E’ stato, e più di altri, personaggio che ha fatto la storia, anche a livello d’immaginario, del mondo neofascista o di destra o come lo volete chiamare. Un pezzo di storia da studiare più di altri perché su Teodoro, da Teodoro, non è possibile estrarre alcuna icona caricaturale, non è possibile fare ironia, non è permesso parlare di destra rozza e incolta. Pure, è stato attivista generoso. Consapevole tuttavia che il massacro generazionale era da evitare. Pure, è stato un missino irriducibile. Pure, se ne è andato alla fine con la Destra di Storace, formazione oscillante a mio giudizio tra nostalgia e lepenismo. Però Teodoro aveva una cosa che lo rendeva in qualche modo speciale, e cioè una sensibilità sincera per i problemi degli ultimi, la caratteristica migliore di un’anima sociale che il Msi avrebbe a poco a poco soffocato e che era destinata a scomparire del tutto nel calderone della destra berlusconiana. Lo dimostra la preoccupazione con cui la sinistra accolse la notizia, nel 1997, della sua candidatura a vicesindaco di Roma in coppia con quel bellimbusto inutile di Pierluigi Borghini. Ho notizie dirette di quest’ansia: il Pds era allarmatissimo perché, dicevano i dirigenti romani di quel partito, Buontempo è il “fascio” che prende i voti nelle borgate, Buontempo è il “fascio” che ci ricorda che la sinistra deve stare nelle periferie e non nei salotti.
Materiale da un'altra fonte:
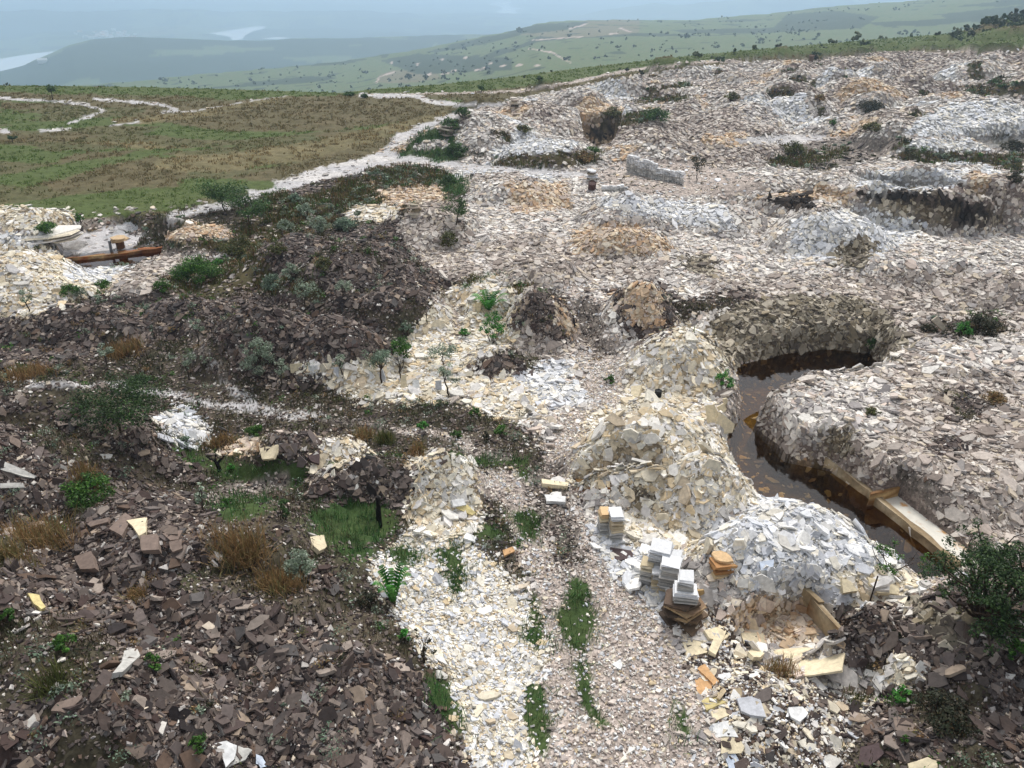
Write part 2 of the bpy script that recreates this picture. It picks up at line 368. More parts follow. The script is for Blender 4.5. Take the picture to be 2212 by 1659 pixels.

C’è dell’ironia, ovviamente, nella circostanza che Buontempo, evocato in queste settimane come l’organizzatore dell’assedio al Parlamento dei giovani missini agli albori della “rivoluzione italiana” di Mani Pulite, la madre di tutti gli “Arrendetevi, siete circondati”, si sia spento proprio mentre la tragedia si è ripetuta in farsa. Con il mite Franceschini che si scusa con i commensali per il disturbo arrecato dai barbari “grillini” che l’hanno inseguito fino alla soglia del ristorante …

C’è dell’ironia,infine, che la camera ardente sia aperta il 25 aprile, mentre i funerali si svolgeranno domani 26.

Ugo Maria Tassinari è l'autore di questo blog, il fondatore di Fascinazione, di cinque volumi e di un dvd sulla destra radicale nonché di svariate altre produzioni intellettuali. Attualmente lavora come esperto di comunicazione pubblica dopo un lungo e onorevole esercizio della professione giornalistica e importanti esperienze di formazione sul giornalismo e la comunicazione multimediale

1 Comment on “Teodoro Buontempo, il più amato dal popolo missino

  1. Che dire, con Teodoro se ne va un grande uomo e una brava persona, l’ho conosciuto nei primi anni “70, nelle mie “salite” da Palermo, giovanissimo, e Teodoro trovava sempre un posto per la notte, il tempo e le scelte ha costruito percorsi diversi, gli incontri solo occasionali, ma sempre affettuosi, Ciao Teodò,Sit tibi terra levis!